Les grands chevaux noirs. Il s’agissait de leur faire faire la course, autant qu’il me semble, à partir de ces bribes de rêve qui me reviennent. On me pressait d’organiser la course, un vrai harcèlement. Y avait-il un problème de dopage ? Je n’en sais rien, toujours est-il que c’était pour moi inconcevable de faire concourir ces animaux. J’ai fini par m’égosiller pour exprimer mon refus catégorique «  Pas question !" et puisqu'il en était ainsi j'ai décidé de m'en aller. Regards désapprobateurs des solliciteurs,  considération en berne sur fond de jugement négatif mais qu’importe, j 'allais rentrer chez moi.
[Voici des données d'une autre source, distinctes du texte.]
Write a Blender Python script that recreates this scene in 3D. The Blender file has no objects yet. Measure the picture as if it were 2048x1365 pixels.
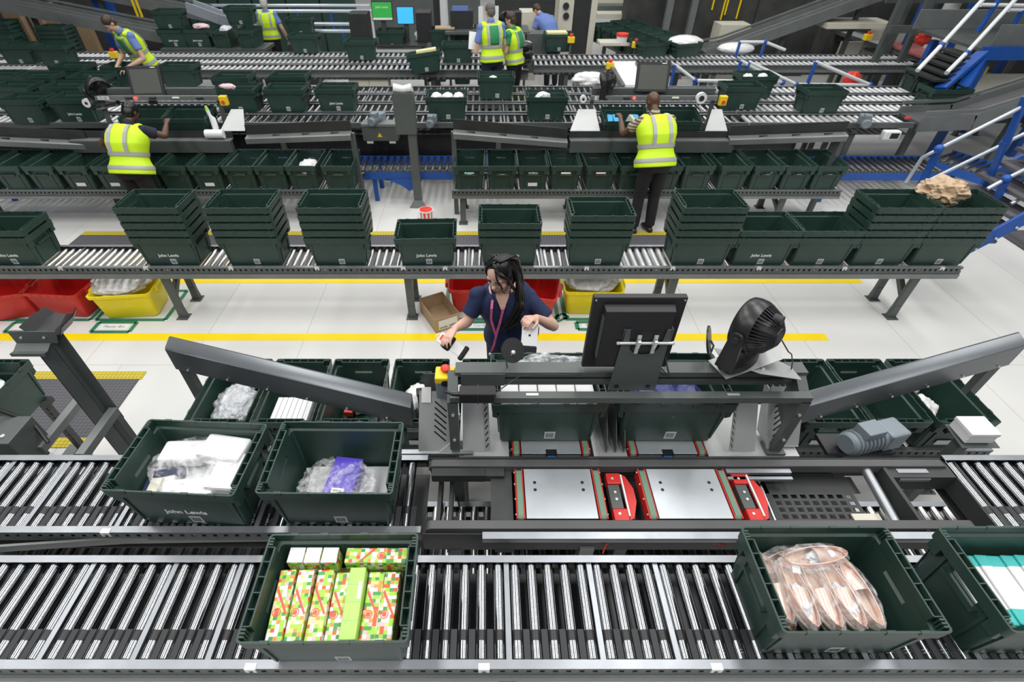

La route se profile, longue et solitaire. Avant le départ, arrive une de mes sœurs à qui je propose un bout de route ensemble. Mais non, elle ne peut pas, elle doit voir une amie là-bas, dans une région lointaine où dit-elle, elle est très heureuse. Je nous vois discuter ensemble dans une cabine de bateau, bateau où arrivent bientôt une équipe de cuisiniers chargés de restaurer les futurs spectateurs de la course qu‘on organisera sans moi. Nous passons de ce bateau au café d’une petite ville pas loin de la maison à la vitesse éclair. Après avoir ré-invité ma sœur à venir chez moi quand bon lui semblera je me mets en route. Dernière image du rêve : deux navires de guerre à grandes voiles tournent lentement sur eux-mêmes, s’imbriquent l’un dans l’autre et se renversent, se vidant par là-même de leurs passagers. Je sais qu’il s’agit des organisateurs de la course et de leur personnel ; leur chute me meurtrit et me donne le vertige, impossible d’aider quiconque de là où je suis, entourée de dauphins hurlant. Les chevaux noirs auraient  bluffé Darwin par leur capacité d’adaptation, paniqués à l’idée d’une fin imminente, ils sont non seulement passés du noir au blanc, ce qui est relativement insignifiant, mais surtout ils ont changé de forme,  sont devenus ces poissons volants, gloussant comme des mouettes avant le grand plongeon. 

 

29/09/2011

Le tigre raisonnable

J'ai écrit ce texte ce matin. Je l'intitule La raison du plus fort 

Un tigre se trouvait sur le pont du bateau où j’effectuais une petite croisière en mer du Nord. Il me semblait inquiétant malgré son air domestiqué. Je le voyais parfois entrer, sans faire d’histoire, dans sa cage d’osier, posée à même le plancher, lorsqu’il revenait d’une promenade. Il s’était dégourdi les pattes durant quelques minutes, sans doute sous la surveillance de quelque gardien, si discret que je ne le repérai pas. Je supposais qu’un coin était réservé à ce tigre particulier, je ne sais où, pour ses besoins. Ses sorties fréquentes et de courte durée étaient assez imprévisibles. Il donnait alors l’impression, avec sa lenteur toute féline, de se balader en liberté. Lorsqu’ils soupçonnaient sa présence aux alentours, certains anxieux se contentaient de rappeler soudainement les enfants dans les cabines. Personne ne savait qui le libérait exactement, cependant ces circonstances peu banales ne surprenaient pas plus les passagers que s’ils s’étaient trouvés en savane africaine. Ils ne s’étonnaient pas non plus outre-mesure, lorsque le fauve retrouvait sa prison, de le voir assis sur le postérieur dans sa cage étroite, comme enveloppé par les roseaux qui s’arrondissaient en coupole au-dessus de sa tête, tant l’espace était réduit. Mais il semblait avoir trouvé chaussure à sa pointure. Les voyageurs, qui se voulaient confiants, en déduisaient que décidément, cet animal faisait preuve d’une grande sagesse, comme s’il était devenu son propre maître puisque, d’un mouvement un seul, il aurait pu saccager sa prison de pacotille mais n’en faisait rien. Le tigre, aussi placide pour moi qu’une centrale nucléaire, ne provoqua aucun accident durant la croisière. Je n’ai pas réussi à connaître la raison de sa présence à bord, ni pourquoi il n’avait nul besoin de se contorsionner pour intégrer une cage selon moi, aussi inadaptée.